Should I do an MPA or a MiM if I want to work in government or an NGO?
For government, the civil service, NGOs, think tanks and international organisations (the UN, the EU institutions, the World Bank and the like), an MPA or MPP is the natural degree — it is designed for exactly that world, its faculty and networks sit there, and its policy-analysis and public-management training is what those roles use. A MiM can still reach the public and social sector, particularly in operational, finance or strategy roles and in social enterprise, and its management skills travel — but it doesn't carry the policy depth or the public-sector network an MPA does. Match the degree to where you actually want to work: business-side, the MiM; policy-side, the MPA.

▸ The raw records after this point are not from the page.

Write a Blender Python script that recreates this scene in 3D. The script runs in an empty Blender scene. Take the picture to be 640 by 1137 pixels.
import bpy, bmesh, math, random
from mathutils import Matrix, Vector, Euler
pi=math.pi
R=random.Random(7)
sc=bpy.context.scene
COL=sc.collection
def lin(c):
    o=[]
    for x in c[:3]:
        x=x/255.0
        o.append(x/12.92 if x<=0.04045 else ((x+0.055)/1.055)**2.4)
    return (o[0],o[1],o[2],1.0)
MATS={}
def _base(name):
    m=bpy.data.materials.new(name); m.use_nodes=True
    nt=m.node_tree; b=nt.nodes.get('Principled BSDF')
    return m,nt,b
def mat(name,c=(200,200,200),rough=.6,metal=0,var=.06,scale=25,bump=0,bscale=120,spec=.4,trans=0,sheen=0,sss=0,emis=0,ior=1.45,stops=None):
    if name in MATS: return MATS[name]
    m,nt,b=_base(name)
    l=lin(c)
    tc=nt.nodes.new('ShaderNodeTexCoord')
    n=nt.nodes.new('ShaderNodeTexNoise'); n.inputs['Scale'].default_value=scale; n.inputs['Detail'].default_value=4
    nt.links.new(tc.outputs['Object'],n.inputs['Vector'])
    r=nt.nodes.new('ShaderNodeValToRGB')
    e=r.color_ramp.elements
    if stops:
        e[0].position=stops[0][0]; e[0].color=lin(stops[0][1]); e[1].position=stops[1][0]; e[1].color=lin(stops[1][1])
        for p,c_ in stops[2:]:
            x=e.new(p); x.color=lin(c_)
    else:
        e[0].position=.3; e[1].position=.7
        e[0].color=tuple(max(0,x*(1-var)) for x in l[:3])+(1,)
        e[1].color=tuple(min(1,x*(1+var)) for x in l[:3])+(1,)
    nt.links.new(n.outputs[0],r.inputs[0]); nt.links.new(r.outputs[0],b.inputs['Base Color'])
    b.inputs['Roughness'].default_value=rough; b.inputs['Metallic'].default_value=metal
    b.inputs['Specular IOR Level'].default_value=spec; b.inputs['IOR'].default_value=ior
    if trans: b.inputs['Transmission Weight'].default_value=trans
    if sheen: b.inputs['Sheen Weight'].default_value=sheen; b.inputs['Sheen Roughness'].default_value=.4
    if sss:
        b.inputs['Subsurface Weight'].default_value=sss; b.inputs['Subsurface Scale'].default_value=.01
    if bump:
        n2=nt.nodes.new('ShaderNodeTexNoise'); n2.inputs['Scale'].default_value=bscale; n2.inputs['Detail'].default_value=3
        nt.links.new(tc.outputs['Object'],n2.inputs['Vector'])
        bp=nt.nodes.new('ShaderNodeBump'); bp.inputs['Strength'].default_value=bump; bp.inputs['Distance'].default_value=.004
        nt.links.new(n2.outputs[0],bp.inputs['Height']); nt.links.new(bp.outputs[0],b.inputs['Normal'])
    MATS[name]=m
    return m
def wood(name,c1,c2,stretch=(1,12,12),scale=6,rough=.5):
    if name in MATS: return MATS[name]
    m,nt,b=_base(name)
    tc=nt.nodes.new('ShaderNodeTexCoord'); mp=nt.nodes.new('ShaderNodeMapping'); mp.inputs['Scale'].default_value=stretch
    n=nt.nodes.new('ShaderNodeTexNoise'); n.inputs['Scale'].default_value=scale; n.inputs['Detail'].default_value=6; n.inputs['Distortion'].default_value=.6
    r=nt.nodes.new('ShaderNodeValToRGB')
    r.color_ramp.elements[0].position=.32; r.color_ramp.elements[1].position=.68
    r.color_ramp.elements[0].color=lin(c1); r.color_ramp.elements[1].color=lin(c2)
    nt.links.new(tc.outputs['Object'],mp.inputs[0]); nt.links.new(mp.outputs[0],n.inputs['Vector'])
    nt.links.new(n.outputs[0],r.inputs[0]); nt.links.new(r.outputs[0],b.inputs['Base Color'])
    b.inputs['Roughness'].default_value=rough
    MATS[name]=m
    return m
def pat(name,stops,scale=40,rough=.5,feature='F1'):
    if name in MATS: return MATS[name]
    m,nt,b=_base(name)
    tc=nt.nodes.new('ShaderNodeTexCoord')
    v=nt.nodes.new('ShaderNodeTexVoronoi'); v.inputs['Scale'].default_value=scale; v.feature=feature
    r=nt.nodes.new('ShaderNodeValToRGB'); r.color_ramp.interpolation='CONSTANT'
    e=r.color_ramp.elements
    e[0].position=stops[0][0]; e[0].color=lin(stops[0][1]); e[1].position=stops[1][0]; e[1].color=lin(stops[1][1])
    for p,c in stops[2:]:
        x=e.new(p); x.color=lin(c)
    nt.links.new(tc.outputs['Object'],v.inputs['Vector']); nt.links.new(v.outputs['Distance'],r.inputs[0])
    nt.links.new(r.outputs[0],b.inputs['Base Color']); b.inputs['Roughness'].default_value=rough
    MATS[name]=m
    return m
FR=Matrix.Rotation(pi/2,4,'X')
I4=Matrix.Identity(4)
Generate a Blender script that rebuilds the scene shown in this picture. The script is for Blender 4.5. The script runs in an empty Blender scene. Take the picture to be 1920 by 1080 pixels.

Can you switch between the private and public sector with either degree?
Yes, but the degree sets your starting point and makes one direction easier than the other. A MiM opens private-sector doors first and can later move toward public affairs, sustainability, impact investing or a public-private advisory role — the management skills transfer. An MPA opens public and policy doors first and can move into the private sector, especially regulatory, public-affairs, ESG, development-finance and consulting roles. Crossing over is common and entirely possible from both, but you'll usually enter through the door your degree is built for and pivot from there. If you genuinely don't know which sector you want, weigh which world you'd rather start in — and read each programme's employment report to see where its graduates actually go.